再送要求処理部213は、欠落した時刻の差分データの再送要求を実行する指示をデータ処理部212から受信したと判定した場合(S71:YES)、自身が再送要求を送信する前に、ランダム時間待つ(S72)。再送要求処理部213は、ランダム時間待っていた間に、他のクライアントから同じ時刻(欠落した時刻)の差分データの再送要求を受信したかを判定する(S73)。
再送要求を受信したクライアントの再送要求処理部213は、再送要求が示す時刻の差分データが、自身の差分バッファ216に格納されていると判定した場合(S75:YES)、当該時刻の差分データを再送する前に、ランダム時間に待つ(S76)。再送要求を受信したクライアントの再送要求処理部213は、ランダム時間待っていた間に他のクライアントから同じ時刻の差分データを受信したかを判定する(S77)。
上記したように本実施例では、同じ時刻の差分データが欠落している複数のクライアントが存在しても、ランダム時間待っている間に他のクライアントからの再送要求を受信しなかったクライアントのみが、再送要求を他の全てのクライアントに送信する。さらに、再送要求を受信したクライアントであって、再送要求が示す時刻の差分データを自身の差分バッファ216が保持しているクライアント、が複数存在しても、ランダム時間待っている間に他のクライアントからの当該差分データを受信しなかったクライアントのみが、当該差分データを他の全てのクライアントに再送する。

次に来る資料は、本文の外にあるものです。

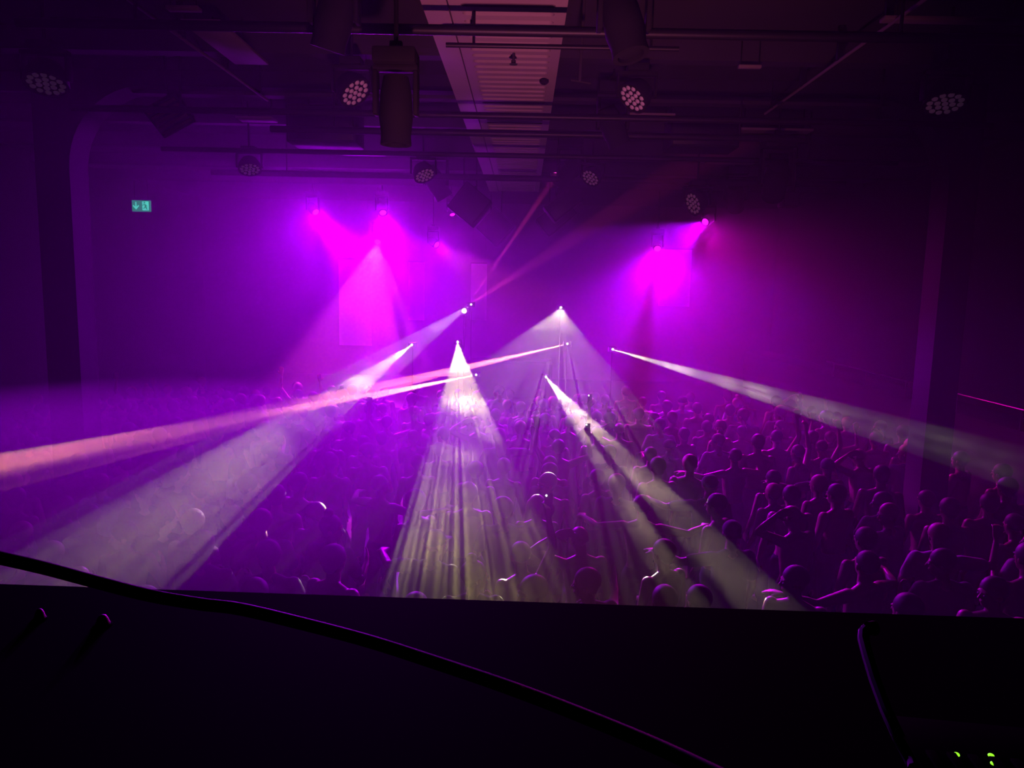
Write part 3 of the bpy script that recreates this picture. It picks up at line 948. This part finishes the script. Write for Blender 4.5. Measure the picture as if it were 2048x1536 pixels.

つまり、本実施例では、1つのクライアントが再送要求を送信し、他の1つのクライアントが再送処理を実行するだけで、同じ時刻の差分データが欠落している複数のクライアントが当該差分データの再送を受けることができ、ひいてはネットワークの通信量を低減させることができるし、再送要求を送信しないクライアント及び再送処理を実行しないクライアントの処理負荷を低減させることもできる。